Scheaffer notes that switching to a continuous testing model requires leadership and a change in mindset. “The first challenge to overcome is people,” he says.

“Another challenge many testers face is around open source software,” Scheaffer says. This is because open source software can sometimes be difficult to scale. He recommends that organizations find the right balance between open source and commercial offerings. CA Technologies has many offerings that can help organizations realize the benefits of continuous testing.

Soffer explains some of the challenges he sees with continuous testing. First of all, legacy code cannot be tested. “The closer a test is to the end-user, the flakier it is,” Soffer says.

“Unit tests are very reliable,” Soffer claims. “Integration tests are quite reliable. Automated functional tests can be very flaky.” He says that when tests are consistently flaky people will begin to ignore them, making them worse than useless.

He also notes that software that changes quickly is hard to test, even for organizations that have the best unit and integration testing practices.

Finally, “the last mile of testing is hard and expensive,” Soffer says. “As you approach full test coverage, each additional point is harder to win than the last, and may be less valuable because the tests are flakier and harder to maintain. Moreover, these tests often don’t mirror real-world conditions.”

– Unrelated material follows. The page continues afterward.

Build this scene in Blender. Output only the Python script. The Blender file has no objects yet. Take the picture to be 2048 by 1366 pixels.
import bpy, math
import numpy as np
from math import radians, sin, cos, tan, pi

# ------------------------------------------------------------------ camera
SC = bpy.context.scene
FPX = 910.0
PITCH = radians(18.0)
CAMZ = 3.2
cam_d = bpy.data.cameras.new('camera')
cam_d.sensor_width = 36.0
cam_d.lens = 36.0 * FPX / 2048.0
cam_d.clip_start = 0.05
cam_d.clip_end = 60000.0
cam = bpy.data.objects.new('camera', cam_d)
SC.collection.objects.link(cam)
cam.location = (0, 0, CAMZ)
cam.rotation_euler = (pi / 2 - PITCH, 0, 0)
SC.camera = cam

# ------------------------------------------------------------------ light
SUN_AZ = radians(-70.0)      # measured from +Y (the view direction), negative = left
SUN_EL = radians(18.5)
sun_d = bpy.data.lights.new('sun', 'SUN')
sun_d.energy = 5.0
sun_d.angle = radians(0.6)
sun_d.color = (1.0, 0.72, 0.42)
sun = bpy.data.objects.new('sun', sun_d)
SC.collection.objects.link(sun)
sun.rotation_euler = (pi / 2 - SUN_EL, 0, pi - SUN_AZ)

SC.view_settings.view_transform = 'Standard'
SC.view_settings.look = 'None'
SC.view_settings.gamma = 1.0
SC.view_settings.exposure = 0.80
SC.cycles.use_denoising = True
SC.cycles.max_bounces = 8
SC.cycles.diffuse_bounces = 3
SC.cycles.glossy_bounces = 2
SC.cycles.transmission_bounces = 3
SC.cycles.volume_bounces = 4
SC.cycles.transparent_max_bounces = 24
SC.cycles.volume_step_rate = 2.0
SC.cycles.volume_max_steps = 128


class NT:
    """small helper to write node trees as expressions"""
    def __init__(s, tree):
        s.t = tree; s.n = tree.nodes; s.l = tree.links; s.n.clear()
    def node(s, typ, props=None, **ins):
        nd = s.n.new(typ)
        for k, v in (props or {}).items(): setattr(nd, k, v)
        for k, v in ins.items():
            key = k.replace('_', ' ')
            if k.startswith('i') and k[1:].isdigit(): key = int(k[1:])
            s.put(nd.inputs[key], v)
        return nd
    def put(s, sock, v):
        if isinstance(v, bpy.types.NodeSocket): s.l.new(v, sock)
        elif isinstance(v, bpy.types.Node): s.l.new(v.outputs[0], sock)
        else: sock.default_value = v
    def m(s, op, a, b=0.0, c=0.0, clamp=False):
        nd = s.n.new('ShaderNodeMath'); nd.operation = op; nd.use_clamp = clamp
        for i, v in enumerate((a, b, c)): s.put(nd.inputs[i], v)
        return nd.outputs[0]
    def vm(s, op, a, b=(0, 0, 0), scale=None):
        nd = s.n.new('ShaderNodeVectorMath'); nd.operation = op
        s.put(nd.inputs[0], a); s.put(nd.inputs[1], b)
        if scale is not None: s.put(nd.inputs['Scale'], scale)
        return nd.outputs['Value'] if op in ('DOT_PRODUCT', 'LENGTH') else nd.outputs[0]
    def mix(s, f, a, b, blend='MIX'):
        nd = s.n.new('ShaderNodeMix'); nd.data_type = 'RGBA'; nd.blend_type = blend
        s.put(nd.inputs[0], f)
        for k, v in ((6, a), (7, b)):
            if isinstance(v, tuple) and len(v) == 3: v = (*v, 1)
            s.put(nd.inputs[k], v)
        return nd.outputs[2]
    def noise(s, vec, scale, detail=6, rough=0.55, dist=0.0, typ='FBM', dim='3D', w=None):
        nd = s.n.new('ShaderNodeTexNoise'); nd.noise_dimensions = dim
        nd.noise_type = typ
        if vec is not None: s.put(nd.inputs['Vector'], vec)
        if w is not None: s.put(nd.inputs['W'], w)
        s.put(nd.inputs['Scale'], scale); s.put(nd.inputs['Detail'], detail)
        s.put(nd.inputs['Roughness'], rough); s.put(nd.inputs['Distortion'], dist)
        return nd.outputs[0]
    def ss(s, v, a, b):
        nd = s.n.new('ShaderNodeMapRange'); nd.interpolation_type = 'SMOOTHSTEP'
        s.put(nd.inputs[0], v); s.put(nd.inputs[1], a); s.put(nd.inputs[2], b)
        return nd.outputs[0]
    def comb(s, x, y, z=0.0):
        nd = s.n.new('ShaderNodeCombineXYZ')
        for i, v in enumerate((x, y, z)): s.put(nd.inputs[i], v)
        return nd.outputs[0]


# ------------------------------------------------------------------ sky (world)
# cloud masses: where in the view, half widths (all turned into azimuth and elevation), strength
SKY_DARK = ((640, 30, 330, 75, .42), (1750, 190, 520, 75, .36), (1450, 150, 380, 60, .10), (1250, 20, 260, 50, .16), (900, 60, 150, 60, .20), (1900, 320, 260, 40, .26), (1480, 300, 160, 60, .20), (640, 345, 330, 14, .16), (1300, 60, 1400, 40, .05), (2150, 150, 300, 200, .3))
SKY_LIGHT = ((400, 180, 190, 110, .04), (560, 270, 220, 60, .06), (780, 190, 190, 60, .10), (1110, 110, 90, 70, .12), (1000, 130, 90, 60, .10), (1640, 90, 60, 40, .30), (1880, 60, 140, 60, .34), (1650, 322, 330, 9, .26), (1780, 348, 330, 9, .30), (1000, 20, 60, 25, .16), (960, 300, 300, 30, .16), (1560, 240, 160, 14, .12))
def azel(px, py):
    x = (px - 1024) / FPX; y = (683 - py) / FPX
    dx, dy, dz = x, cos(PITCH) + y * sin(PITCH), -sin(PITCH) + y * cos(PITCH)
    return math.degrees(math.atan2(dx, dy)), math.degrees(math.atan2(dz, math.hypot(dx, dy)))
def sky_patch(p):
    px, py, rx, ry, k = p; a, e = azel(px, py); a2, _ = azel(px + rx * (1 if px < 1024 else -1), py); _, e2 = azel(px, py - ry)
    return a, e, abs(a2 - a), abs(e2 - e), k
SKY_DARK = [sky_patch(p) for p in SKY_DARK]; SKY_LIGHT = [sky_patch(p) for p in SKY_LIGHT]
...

Soffer explains that continuous testing is not usually reflective of the different devices that software would run on or the varying environmental conditions. Because of test IO’s extensive network of devices and people, it is able to bridge the gap between the lab and the real world and actually test software with real users on devices they would actually use.

“Organizations can overcome these challenges by approaching continuous testing pragmatically, with the first principle that no matter how much technology we put toward the problem of software testing, all of it is done on behalf of customers — that is, people,” says Soffer.